Monday, September 23, 2013

New College Graduate?

Yellow jackets and White faced Hornets are usually amazing engineers. Those large gray paper nests they build will stand up to just about anything. They start the nests in mid-May and they just get larger and more populous as the summer goes along. You would think that being made of paper, a good heavy thunderstorm would wipe them out, but the rain just runs right off them. Occasionally, you'll see one built in a location that makes you wonder if they have lost faith in their Engineering Dept. Maybe it's a new college graduate in charge, and they figure they need some extra protection, just in case, so they built their home here!

Bat Exclusion Season

        Soon (3 or 4 weeks from now), bats will be leaving their summer roosts (your attics, louvers, shutters, or soffits) for their winter hibernation. Relax, not everyone has bats! Bat exclusion can then be done without worrying about having to get the bats out first (98% of the time that is true). On a rare occasion, you may get one macho male bat who thinks he can overwinter in his summer roost. Those that attempt that normally die over the winter. Once bats leave, we can go over the house and close up any possible entry points, so when the bats return in the spring, they can't get back in. It is much less expensive doing it this way, than having to gets the bats out first.
         Yesterday, we did a job in Roxbury, where the customer had bat droppings accumulating on the patio under the louvers (the slatted vents for the attic) of his house. We put up the ladder, climbed up, and checked. Didn't know if the bats were living in the louvers, or the louver screening had failed and they were in the attic. No bats in that one, screening was intact, so we sprayed the live wasp nest we found, removed all the old wasp nests, and covered the louver with hardware cloth.
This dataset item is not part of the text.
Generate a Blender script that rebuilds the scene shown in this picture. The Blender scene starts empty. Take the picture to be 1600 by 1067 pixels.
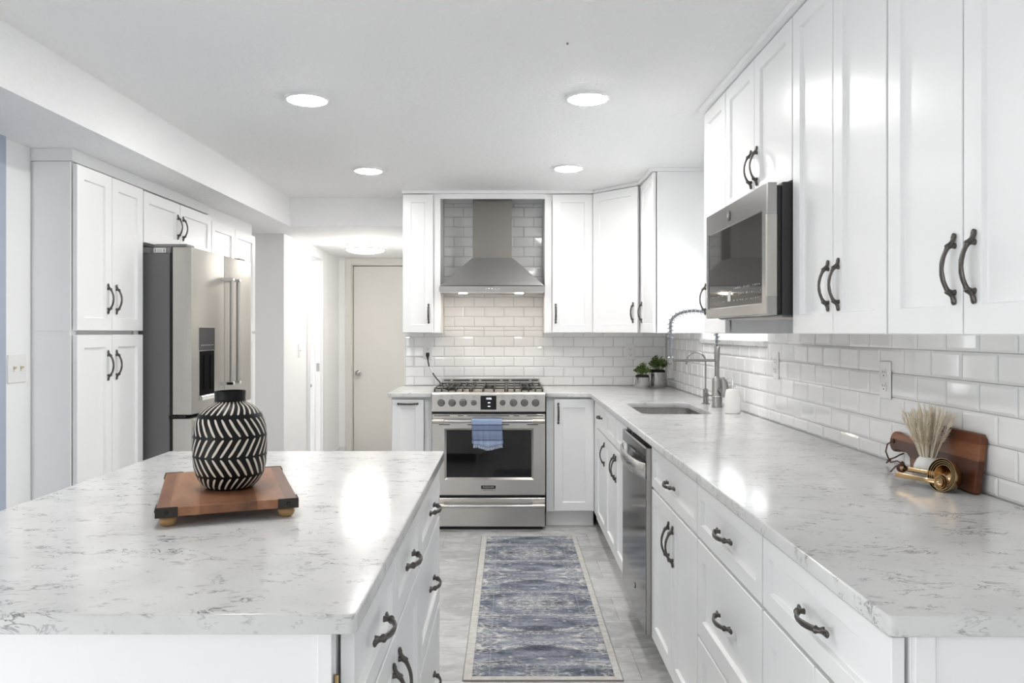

Now to the other end of the house, put up the ladder, and along with the wasp nests, were two Big Brown bats hanging on the screen under the louver slats. Screening on that one was intact, too. It was a little chilly, so the bats were a little lethargic. When I shooed them out, they didn't fly, they just opened their wings, and kind of parachuted to the ground. We picked them up with gloved hands, put them on a stone wall in the sun, and a few minutes later they had warmed up to the point where they flew off, but in the meantime, I got these photos.
           Went back up the ladder, cleaned out the wasp nests, and installed hardware cloth.  Another successful job!